The church can teach that liberty must be ordered without claiming the state’s office. The church can declare that rulers are accountable to God without giving the magistrate the keys of the kingdom.
This article is not intended to replace, summarize, or correct the PCA’s ongoing study of Christian Nationalism. That work deserves careful attention on its own terms, especially because it addresses constitutional and confessional questions for Presbyterian officers and courts. My purpose here is more modest. I am trying to tie together some observations that came to mind after listening to Michael Horton’s recent conversation with Miles Smith and Darryl Hart on the question, “Was America Founded as a Christian Nation?”
That conversation helped clarify something I have been trying to articulate in our current debates about Christian Nationalism, the civil magistrate, the American revision of the Westminster Standards, and the meaning of political liberty. My comments here are not offered as the definitive way Christians must view the state. They are simply my own attempt to think confessionally, historically, and prudentially about the world we actually inhabit.

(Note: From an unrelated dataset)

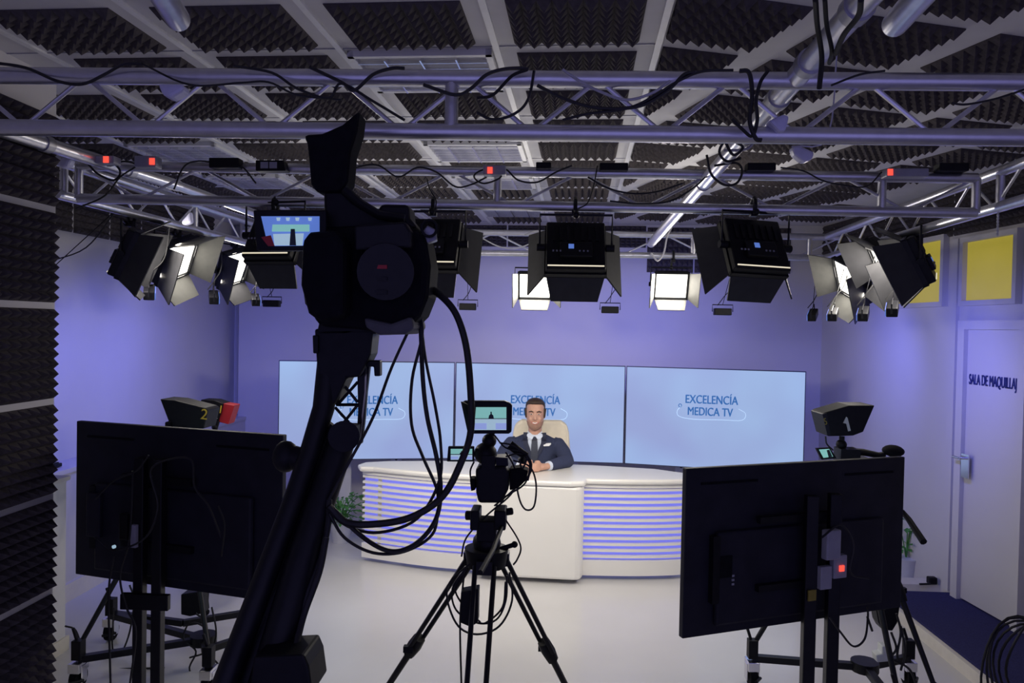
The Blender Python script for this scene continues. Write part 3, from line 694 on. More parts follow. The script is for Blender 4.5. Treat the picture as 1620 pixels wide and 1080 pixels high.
man = bm_.build('person', M_SKIN, None, org=(MX, MY, 0), voxel=0.0055, soft=3)
tag(man, 'seated person in navy suit and tie, hands clasped on the desk, smiling to camera', 'person')
# jacket
j = MB()
j.loft([((MX, MY+0.0, 0.55), 0.2, 0.15), ((MX, MY-0.02, 0.7), 0.195, 0.145), ((MX, MY-0.03, 0.85), 0.2, 0.145), ((MX, MY-0.02, 0.98), 0.215, 0.14), ((MX, MY-0.015, SZ-0.05), 0.222, 0.125), ((MX, MY-0.01, SZ+0.005), 0.18, 0.098), ((MX, MY, SZ+0.045), 0.09, 0.075)], 28)
for s in (-1, 1):
    j.ball(SH[s]+Vector((s*0.005, 0, -0.005)), 0.068, (1, 1, 0.9))
    j.tube([SH[s], SH[s].lerp(EL[s], .5)+Vector((s*0.012, 0, 0)), EL[s]], [0.068, 0.062, 0.056], 14); j.ball(EL[s], 0.056)
    w_ = EL[s].lerp(WR[s], 0.86); j.tube([EL[s], w_], [0.056, 0.041], 14)
jk = j.build('jacket', M_SUIT, man, voxel=0.009, soft=3)
# shirt front, collar, tie, lapels lie over the chest
N0 = SZ+0.045
from mathutils.bvhtree import BVHTree
_dg = bpy.context.evaluated_depsgraph_get(); _dg.update()
_bv = BVHTree.FromObject(jk, _dg)
def chest(x, z):    # y of the jacket surface at (x, z)
    h_ = _bv.ray_cast(Vector((x, -1.0, z)), Vector((0, 1, 0)))
    y = min([q[0].y for q in (h_, _bv.ray_cast(Vector((x, -1.0, z-0.015)), Vector((0, 1, 0))), _bv.ray_cast(Vector((x, -1.0, z+0.01)), Vector((0, 1, 0)))) if q[0] is not None]+[-0.07])
    return MY+max(y, -0.20)
def cloth(name, rows, m, off, th=0.007, n=5, mx=1):
    """rows of (z, x0, x1) make a solid piece that follows the chest"""
    vs = []; fs = []
    if len(rows) > 4 and len(rows) < 20:
        rows = [(z0+(z1-z0)*k/5, a0+(a1-a0)*k/5, b0_+(b1-b0_)*k/5) for (z0, a0, b0_), (z1, a1, b1) in zip(rows, rows[1:]) for k in range(5)]+[rows[-1]]
    for g in (0, 1):
        for z, x0, x1 in rows:
            for i in range(n+1):
                x = x0+(x1-x0)*i/n; vs.append((MX+mx*x, chest(x, z)-off+g*(th+0.02), z))
    R_ = len(rows); w_ = n+1; q = R_*w_
    for r in range(R_-1):
        for i in range(n):
            a = r*w_+i; fs += [(a, a+1, a+w_+1, a+w_), (q+a, q+a+w_, q+a+w_+1, q+a+1)]
        a = r*w_; fs += [(a, a+w_, q+a+w_, q+a), (a+n, q+a+n, q+a+n+w_, a+n+w_)]
    fs += [tuple(range(w_))+tuple(q+i for i in range(w_))[::-1], tuple((R_-1)*w_+i for i in range(w_))[::-1]+tuple(q+(R_-1)*w_+i for i in range(w_))]
    return MB().add(vs, fs).build(name, m, man, smooth=True)
ZB0 = 0.80
def hw(z): return 0.058*min(1, max(0.04, (z-ZB0)/(N0-0.05-ZB0)))
zs = [ZB0+(N0+0.02-ZB0)*i/28 for i in range(29)]
cloth('shirt', [(z, -hw(z), hw(z)) for z in zs], M_SHIRT, 0.008)
for s in (-1, 1):
    MB().prism([Vector((MX+s*0.060, MY-0.065, N0+0.035)), Vector((MX+s*0.006, MY-0.115, N0-0.004)), Vector((MX+s*0.034, MY-0.132, N0-0.045)), Vector((MX+s*0.066, MY-0.1, N0-0.005))], (0, 0.016, 0)).build('collar', M_SHIRT, man)
cloth('tie', [(0.79, -0.026, 0.026), (0.85, -0.029, 0.029), (0.92, -0.027, 0.027), (0.98, -0.023, 0.023), (N0-0.06, -0.015, 0.015), (N0-0.045, -0.011, 0.011), (N0-0.03, -0.017, 0.017), (N0-0.008, -0.02, 0.02)], M_TIE, 0.017, n=4)
for s in (-1, 1):
    cloth('lapel', [(z, hw(z)-0.004, hw(z)+0.008+0.036*min(1, (z-ZB0)/0.16)*(1 if z < N0-0.06 else 0.8)) for z in zs], M_LAPEL, 0.015, mx=s)
    cloth('jacket_front', [(ZB0-0.06, -0.002, 0.004), (ZB0, -0.002, 0.008)], M_SUIT, 0.01, n=2, mx=s)
cloth('pocket_square', [(0.928, 0.075, 0.12), (0.938, 0.073, 0.134), (0.95, 0.10, 0.136)], M_WHITE, 0.016, n=3)
for s in (-1, 1):
    a = EL[s].lerp(WR[s], 0.84); b_ = EL[s].lerp(WR[s], 0.93); MB().cyl(a, b_, 0.038, 0.036, n=16).build('shirt_cuff', M_SHIRT, man, smooth=True)
    kn_ = Vector((MX+s*0.13, MY-0.42, 0.55)); an_ = Vector((MX+s*0.14, MY-0.38, 0.1))
    MB().tube(cat_rom([Vector((MX+s*0.09, MY, 0.56)), kn_, kn_+Vector((0, 0.01, -0.05)), an_], 5), 0.075, 12).build('trouser_leg', M_SUIT, man, smooth=True)
    MB().ball(an_+Vector((0, -0.09, -0.055)), 0.05, (0.9, 2.6, 0.85)).build('shoe', M_BLK, man, smooth=True)
# hair, brows, eyes, mouth, beard
h = MB()
h.loft([(hc+Vector((0, 0.045, -0.05)), 0.07, 0.06), (hc+Vector((0, 0.038, 0.01)), 0.081, 0.072), (hc+Vector((0, 0.034, 0.05)), 0.084, 0.080), (hc+Vector((0, 0.03, 0.076)), 0.083, 0.085), (hc+Vector((0, 0.006, 0.094)), 0.078, 0.101), (hc+Vector((0, 0.0, 0.108)), 0.068, 0.096), (hc+Vector((0, 0.0, 0.122)), 0.055, 0.08), (hc+Vector((0, 0.004, 0.133)), 0.025, 0.04)], 24)
for s in (-1, 1): h.tube([hc+Vector((s*0.078, -0.02, 0.05)), hc+Vector((s*0.077, -0.022, 0.0)), hc+Vector((s*0.074, -0.02, -0.03))], [0.016, 0.012, 0.007], 8)
h.build('hair', M_HAIR, man, voxel=0.006, soft=2)
MB().loft([(hc+Vector((0, -0.045, -0.124)), 0.03, 0.03), (hc+Vector((0, -0.026, -0.11)), 0.052, 0.062), (hc+Vector((0, -0.017, -0.085)), 0.064, 0.082), (hc+Vector((0, -0.006, -0.058)), 0.071, 0.0925)], 24).build('beard', M_BEARD, man, smooth=True)
for s in (-1, 1):
    MB().ball(hc+Vector((s*0.031, -0.088, 0.008)), 0.0105, (1.2, 0.7, 0.36)).build('eye', M_EYE, man, smooth=True)
    MB().ball(hc+Vector((s*0.031, -0.0955, 0.008)), 0.0048, (1, 0.5, 0.8)).build('pupil', M_BLK, man, smooth=True)
    MB().tube([hc+Vector((s*0.014, -0.1, 0.026)), hc+Vector((s*0.032, -0.097, 0.033)), hc+Vector((s*0.052, -0.082, 0.026))], [0.004, 0.005, 0.003], 6).build('eyebrow', M_HAIR, man)
MB().tube(cat_rom([hc+Vector((x, y, z)) for x, y, z in ((-0.03, -0.088, -0.058), (-0.015, -0.1, -0.067), (0, -0.103, -0.069), (0.015, -0.1, -0.067), (0.03, -0.088, -0.058))], 3), 0.0055, 8).build('mouth', M_LIP, man, smooth=True)
MB().tube([hc+Vector((x, y, z)) for x, y, z in ((-0.018, -0.1, -0.062), (0, -0.1065, -0.0655), (0.018, -0.1, -0.062))], 0.0038, 6).build('teeth', M_WHITE, man, smooth=True)

# ================================================================== PLANTS
def plant(base, lb, n, spread, hgt, size):
    L = thing('potted_plant', base, lb, 'plant'); B_ = Vector(base)
    MB().loft([(B_+Vector((0, 0, 0.0)), 0.07, 0.07), (B_+Vector((0, 0, 0.16)), 0.095, 0.095), (B_+Vector((0, 0, 0.17)), 0.1, 0.1)], 20).build('pot', M_POT, L, smooth=True)
    lf = MB(); st = MB(); rnd = random.Random(hash(lb) % 1000 if 0 else len(lb))
    for i in range(n):
        a = rnd.uniform(0, 6.283); rr = spread*rnd.uniform(0.2, 1); z = hgt*rnd.uniform(0.45, 1); p = B_+Vector((rr*math.cos(a), rr*math.sin(a), z))
        if i % 4 == 0: st.tube(cat_rom([B_+Vector((0, 0, 0.15)), B_.lerp(p, .5)+Vector((0, 0, 0.12)), p], 4), 0.004, 5)
        ax = Vector((math.cos(a), math.sin(a), rnd.uniform(-0.7, 0.3))).normalized(); sd = ax.cross(Vector((rnd.uniform(-.4, .4), rnd.uniform(-.4, .4), 1))).normalized(); up = sd.cross(ax)
        s_ = size*rnd.uniform(0.7, 1.2)
        lf.add([p, p+ax*s_*0.4+sd*s_*0.32+up*0.004, p+ax*s_, p+ax*s_*0.4-sd*s_*0.32+up*0.004, p+ax*s_*0.45-up*s_*0.07], [(0, 1, 4), (1, 2, 4), (2, 3, 4), (3, 0, 4)])
    st.build('stem', M_LEAF, L); lf.build('foliage', M_LEAF, L, clean=False)
p = PY(540, 820, 6.5); plant((p.x, 6.5, 0), 'bushy green plant at the left end of the desk', 170, 0.19, 0.42, 0.06)
p = PY(1438, 870, 6.0); plant((p.x-0.02, 6.0, 0), 'small green plant by the right wall behind the monitor', 26, 0.07, 0.5, 0.075)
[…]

The difficulty, as I see it, is not merely that Protestant views no longer dominate the public square. It is also that the very structures of local community have weakened so dramatically that the church is often expected to replace what has disappeared. The church is now pressured to become the local community, the family substitute, the public square, the political refuge, the counseling center, the civic association, the moral academy, and, at times, the policy voice for the state. That creates a real burden on the church and a real confusion about the church’s institutional mission.
The church must speak to rulers, citizens, families, and nations. She must teach the whole counsel of God. But the church is not the state, and she is not a substitute civil order. She has her own officers, ordinances, mission, and spiritual authority. The question, then, is how the church can teach the moral claims of Christ upon public life without confusing her spiritual mission with the work of the civil magistrate.
Two Kinds of Liberty
One of the problems in our debates is that we often speak of “liberty” as if it were one simple thing. Yuval Levin’s contrast between Edmund Burke and Thomas Paine is helpful here. Both men were concerned with liberty, rights, and political reform, but they located liberty in very different moral and institutional worlds.
Paine represents a more abstract and revolutionary vision of liberty. In that view, liberty tends to be understood as emancipation from inherited authority, custom, religious obligation, and older institutions. The French Revolution becomes, for Paine, an opportunity to remake society on rational principles. Burke, by contrast, represents ordered liberty. Liberty is not created by severing ourselves from inheritance, custom, law, religion, family, and local institutions. It is preserved through them. Reform is necessary, but reform must be organic, attentive to history, and respectful of the institutions that make freedom possible.
That distinction matters because the Anglo-American world was not simply “the Enlightenment” in the French revolutionary sense. There was a more moderate, Protestant, institutional form of Enlightenment in Britain and America that was not trying to abolish religion from public life. It assumed that liberty needed moral formation, and that moral formation came through institutions that preceded the state: churches, families, schools, local communities, associations, courts, and habits of public life.
This is one reason the current debate can become confused. If liberty means the unconstrained liberty of Paine and the French Revolution, then Christians should be profoundly critical of it. But if we are speaking instead of ordered liberty, constitutional restraint, religious liberty, due process, institutional pluralism, and the moral formation required for self-government, then we are speaking of something much closer to the Anglo-American tradition that shaped American Presbyterianism.
To reject revolutionary liberalism is not necessarily to reject ordered liberty. To defend ordered liberty is not necessarily to embrace secular neutrality.
Protestant Institutionalism
This is where Miles Smith’s account of early America is helpful. Smith argues that the early United States was neither simply secular nor simply Christendom in the older establishmentarian sense. At the federal level, and increasingly in the states, America moved toward disestablishment while remaining a recognizably Protestant public order. Protestant Christianity shaped education, public morality, law, civic rhetoric, diplomacy, and institutional life, but the republic was not thereby subordinated to the institutional church.